Ethereum has displayed a bullish structure since the escape from the consolidation experienced in November and December. The bullish displacement followed the accumulation phase. Nine consecutive days of price rises were experienced, from the support level of $1159.0 to $1673.0. After struggling with the resistance level of $1673.0. The market retraced to find support.

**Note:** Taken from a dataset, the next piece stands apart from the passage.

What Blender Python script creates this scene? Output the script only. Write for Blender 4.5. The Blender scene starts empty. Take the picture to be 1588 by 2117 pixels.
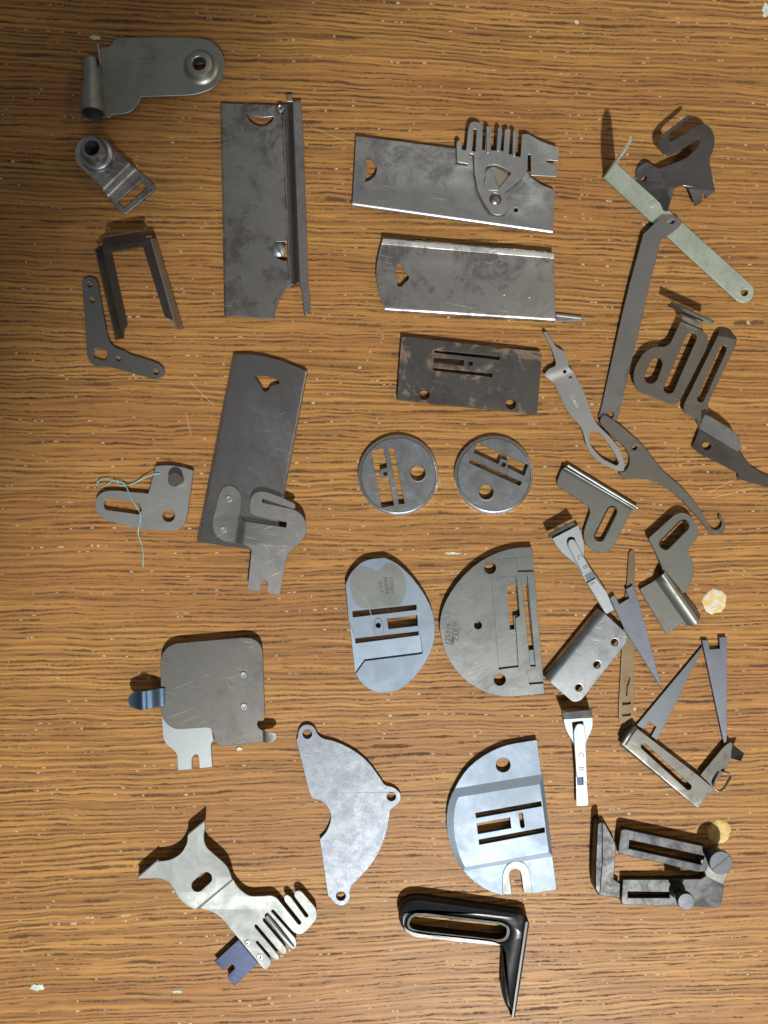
import bpy, bmesh, math, random
from mathutils import Vector, Matrix
from mathutils.geometry import tessellate_polygon

# ------------------------------------------------------------------ units
S = 0.0002            # metres per photograph pixel at the table (5 px = 1 mm)
CH = 1530.0           # camera height above the table, in the same pixels
CX, CY = 794.0, 1058.5
sc = bpy.context.scene
col = sc.collection

# ------------------------------------------------------------------ camera
cam_d = bpy.data.cameras.new("camera")
cam = bpy.data.objects.new("camera", cam_d)
col.objects.link(cam)
cam.location = (0, 0, CH * S)
cam_d.sensor_fit = 'VERTICAL'
cam_d.sensor_height = 24.0
cam_d.lens = 24.0 * CH / 2117.0
cam_d.clip_start = 0.01
cam_d.clip_end = 20
sc.camera = cam

# ------------------------------------------------------------------ world and lamps
w = bpy.data.worlds.new("World")
sc.world = w
w.use_nodes = True
bg = w.node_tree.nodes["Background"]
bg.inputs[0].default_value = (0.64, 0.625, 0.60, 1)
bg.inputs[1].default_value = 0.195


def aim(o, target):
    d = Vector(target) - o.location
    o.rotation_euler = d.to_track_quat('-Z', 'Y').to_euler()


kl = bpy.data.lights.new("key_lamp", 'SPOT')
key = bpy.data.objects.new("key_lamp", kl)
col.objects.link(key)
key.location = (0.20, -1.02, 1.22)
aim(key, ((1100 - CX) * S, (CY - 1500) * S, 0))
key.rotation_euler = (key.rotation_euler.to_matrix() @ Matrix.Rotation(math.radians(38), 3, 'Z')).to_euler()
key.scale = (1.0, 0.478, 1.0)      # squeezed oval cone; its edge stands in for a shadow cast at upper left
kl.energy = 190
kl.color = (1.0, 0.965, 0.915)
kl.shadow_soft_size = 0.030
kl.spot_size = math.radians(35.0)
kl.spot_blend = 0.45

rl = bpy.data.lights.new("side_lamp", 'AREA')
side = bpy.data.objects.new("side_lamp", rl)
col.objects.link(side)
side.location = (1.05, 0.32, 0.85)
aim(side, (0, 0.05, 0))
rl.shape = 'DISK'
rl.size = 0.16
rl.energy = 3.2
rl.color = (1.0, 0.73, 0.50)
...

The demand level of $1364.0 was used to fill buying orders. The buying pressure from the dip caused the surge in price. ETH raced to the resistance level of $2130.0. The last bearish order block that led to the formation of the high of $2130.0 failed to hold. The price is expected to decline to $1673.0 for support.
ETH Key Levels
Supply Levels: $2130.0, $2200.0, $2300.0
Demand Levels: $1673.0, $1364.0, $1159.0
What Are the Indicators Saying?
The MACD (Moving Averages Convergence and Divergence) indicator showed the accumulation phase on the ETH market in late December. The histogram bars barely appeared in late December. In late January and February, the Moving Averages rested on the body of the candles crossing sideways to shoot the range created by the difficulty of a breakout above 1673.0. Upon the pullback to 1364.0, the MaCD revealed the market was oversold. This led to the market’s ascent to $2130.0. The daily candles have fallen below the Moving Averages to prepare investors for a price decline. The MACD has also signaled a selloff in the market.